Our highest common denominator is our shared belief in the one Creator God and His injunction to practice forgiveness, compassion, mercy, charity, humility and shared suffering. This is the common purpose and path taught by the teachers of all the faith traditions that make up the fabric of our one shared religion.

As we follow this path, the grace of God the Father, provided in many cases through magnificent divine intermediaries, will draw us closer together in our common human bond. But, this is in the future. We don't seem ready yet.

It isn't easy to develop this sense of shared religion and community. Many practitioners of faith traditions are convinced that following all the prescribed steps of their own tradition is the way to God, the one and only way. These are well-intentioned people. They believe the steps of their particular faith tradition are the only true and valid steps, and violation is heresy or apostasy. Worse, they may see those who follow a different faith tradition as infidels, or non-believers in the one true God.

There is a role for proselytizing. If someone has no faith tradition, or has fallen out of their faith tradition, then the enthusiasm that, "My tradition works for me! Maybe it would work for you." can be helpful and valuable. But, if someone is following their faith tradition and on the road to a deeper relationship with our God, then the better part is encouragement to, "Keep firm and keep on strong." The better part is encouragement and strengthening, not divisiveness and argument.
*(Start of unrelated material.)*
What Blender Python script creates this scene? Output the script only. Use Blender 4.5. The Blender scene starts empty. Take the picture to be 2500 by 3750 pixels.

What we are all trying to do is allow our spiritual selves to emerge and grow through the practice of compassion, mercy, forgiveness, charity, humility and shared suffering.

So, what's the problem? I believe the barrier is that we are too focused on our particular faith tradition rather than God to whom it points. Too often we don't follow our tradition, we worship it! Fasting becomes something we are proud of, an end in itself rather than a quiet curbing of our sensual human nature. We may do social service joylessly and as a burden without love. We may grow forelocks or not cut our beards as a sign of perpetual obedience, rather than understanding this is a pagan practice when in mourning, which we are to avoid, along with gashing the flesh. It becomes more important to follow the letter of the rule, than to grow closer to our God and be transformed by that closeness.

Our broader religious community contains many rich cultural traditions, faith traditions which all point us to God. All our individual faith traditions teach us about our Creator God and give us useful structure and tools to prepare to meet Him. Someday, I hope soon, having learned from our individual faith traditions, we will all be able to sit together in broad community with shared compassion, suffering, mercy, forgiving others and ourselves and expressing and deeply feeling the love of others and all created things. This is the Higher Common Denominator taught by all the teachers of all the great faith traditions that make up our common religion.

Then we will be "Beyond Tolerance," beyond understanding and respect. I can see us sitting in community with our different traditions and humbly asking for admittance to the glorious transcendent presence of our one God and Creator with shared awe, wonder and love. Then God, the Highest Common Denominator, will be pleased. And perhaps He will say, "You are ready now."